Robust Trajectory Tracking Control for Underactuated Autonomous Underwater Vehicles

TL;DR

This paper introduces a robust nonlinear model predictive control scheme for underactuated underwater vehicles, enabling accurate trajectory tracking and obstacle avoidance in dynamic, uncertain environments with external disturbances.

Contribution

It presents a novel NMPC-based control method that guarantees obstacle avoidance and trajectory tracking for underactuated AUVs in real-time, despite model uncertainties and disturbances.

Findings

Successful simulation verifies control performance and robustness.

Guarantees obstacle avoidance with online updated workspace knowledge.
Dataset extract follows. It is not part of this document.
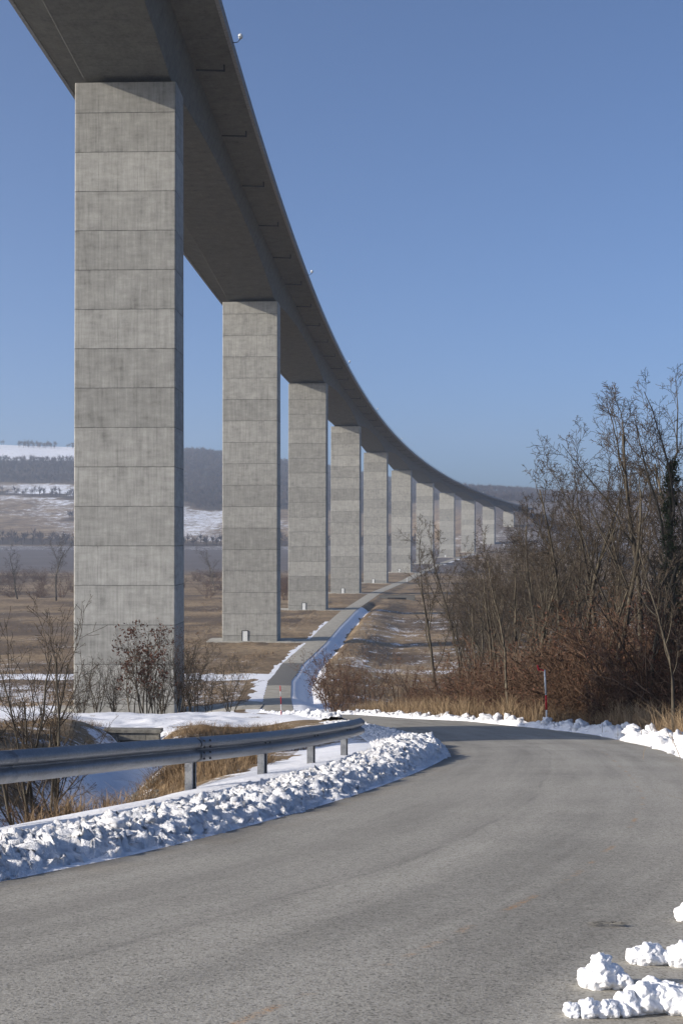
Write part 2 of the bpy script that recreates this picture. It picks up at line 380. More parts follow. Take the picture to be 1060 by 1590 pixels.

Maintains bounded trajectories despite external disturbances.

Abstract

Motion control of underwater robotic vehicles is a demanding task with great challenges imposed by external disturbances, model uncertainties and constraints of the operating workspace. Thus, robust motion control is still an open issue for the underwater robotics community. In that sense, this paper addresses the tracking control problem or 3D trajectories for underactuated underwater robotic vehicles operating in a constrained workspace including obstacles. In particular, a robust Nonlinear Model Predictive Control (NMPC) scheme is presented for the case of underactuated Autonomous Underwater Vehicles (AUVs) (i.e., vehicles actuated only in surge, heave and yaw). The purpose of the controller is to steer the underactuated AUV to a desired trajectory with guaranteed input and state constraints within a partially known and dynamic environment where the knowledge of the operating workspace is constantly updated on-line via the vehicle's on-board sensors. In particular, by considering a ball that covers the volume of the system, obstacle avoidance with any of the detected obstacles is guaranteed, despite the model dynamic uncertainties and the presence of external disturbances representing ocean currents and waves. The proposed feedback control law consists of two parts: an online law which is the result of a Finite Horizon Optimal Control Problem (FHOCP) solved for the nominal dynamics; and a state feedback law which is tuned off-line and guarantees that the real trajectories remain bound in a hyper-tube centered along the nominal trajectories for all times. Finally, a simulation study verifies the performance and efficiency of the proposed approach.